The Sacrament sustains in Christ throughout out lives, we cannot neglect it or we are neglecting what will sustain our union together. If a couple continues to develop interests together and know each other outside of changing poopy diapers then their marriage will be strong (even if it is not always easy) because Christ is their strength.

When a couple meets a baby/child’s needs together it is the best thing for both the couple & their baby/child. Children really do sanctify us when we fully give ourselves as parents which includes fully as spouses and in turn we are doing the same for our children by helping them to live the path of holiness. It’s not just mom’s job or dad’s job to meet a baby/child’s needs it’s part of their joined vocation as a married couple. Even when there are more “mom” specific tasks like breastfeeding for example dad can still be involved in support & love. Attentive parenting is not spoiling the child and neglecting the spouse, it’s working as parents together to care for the blessing you have been given by God. It’s still best a joint effort even in things where it seems like only one parent is able to do something (like breastfeeding). There are times babies & children cannot wait to have their needs meet, but adults can wait & sometimes part of being the adult is waiting. It’s about knowing how to make time to meet each set of needs not ignoring one for the other.

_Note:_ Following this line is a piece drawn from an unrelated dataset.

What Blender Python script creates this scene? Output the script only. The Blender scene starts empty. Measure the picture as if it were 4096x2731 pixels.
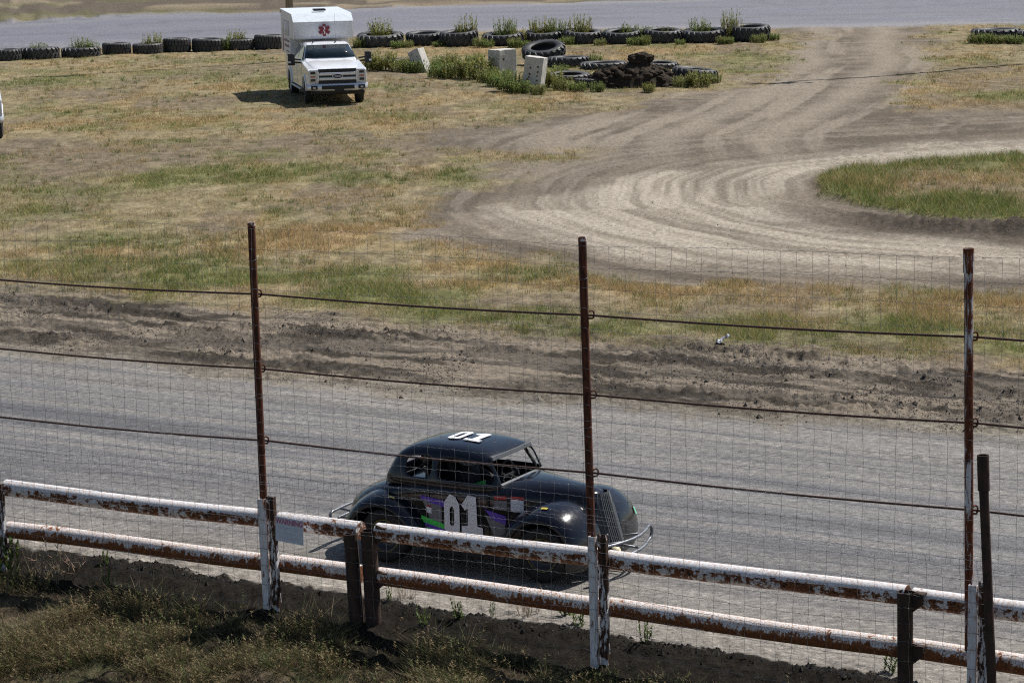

Knowing that you are working together as parents, seeing your children grow into the people God created them to be, and having that basis of your Sacrament makes it all worth it, but this takes communication & effort to be on the same page. It also helps to stem off the feelings of “neglect” that either spouse can sometimes feel (many women also state they feel unappreciated or neglected not just men).

Couples must continually reconnecting (date nights, chatting throughout the day, a kiss hello or goodbye, holding hands etc…) & communicating about what our parenting & maritial choices/feelings/issues are by making time for each other. In this we continually renew our promise to each other & God in our Sacrament. It is about being both spouses & parents together, not one or the other apart.